Tel Jens Spahn, 37 ans, secrétaire d’État au ministère des Finances. Ce jeune chrétien-démocrate rue depuis un moment déjà dans les brancards. Sur la gestion de la crise des réfugiés, il s’est opposé ouvertement à la chancelière. On murmure à Berlin qu’il convoite la chancellerie dans quatre ans. Il se donne du mal pour se démarquer et affiche des positions à droite de la CDU. Le soir de l’élection du jeune conservateur Sebastien Kurz en Autriche, Jens Spahn poste sur Twitter une photo qui en dit long : Jens Spahn pose en compagnie du vainqueur autrichien qui, plus que tout autre Européen de l’Ouest, a tenu tête à Angela Merkel sur la question des réfugiés. Le message de Jens Spahn est clair : la politique anti-ouverture des frontières de Sebastien Kurz est responsable de sa victoire. Alors, pourquoi ne pas faire de même en Allemagne et neutraliser l’AfD par la même occasion ?
Merkel occupée ailleurs
Le comble est que cette photo a été postée alors que, parallèlement aux élections autrichiennes, les sociaux-démocrates battaient la CDU dans le Land de Basse-Saxe. Pendant qu’Angela Merkel panse de nouvelles plaies, Jens Spahn fait la fête à Vienne. Le message ne saurait être plus limpide : si elle veut conserver le pouvoir, la CDU doit donner enfin un grand coup de volant à droite. Mais la question des réfugiés n’en a pas fini de déchirer la CDU.

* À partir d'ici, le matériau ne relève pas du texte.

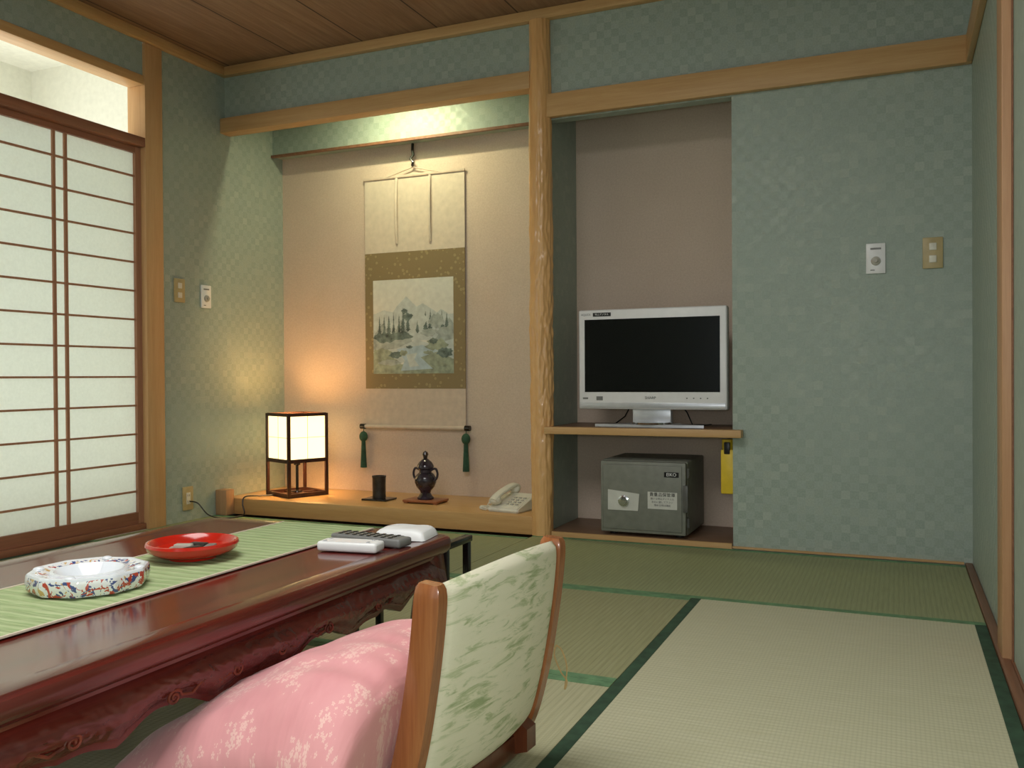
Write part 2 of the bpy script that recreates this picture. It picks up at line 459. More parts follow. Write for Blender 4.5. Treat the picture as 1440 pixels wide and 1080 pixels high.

Certains, à Berlin, se demandent même si Angela Merkel arrivera au bout de son mandat ou si elle sera obligée de passer la main à mi-parcours. Des spéculations qui ne semblent pas inquiéter outre mesure la chancelière, tout occupée en ce moment à composer une coalition capable de gouverner durant les quatre prochaines années.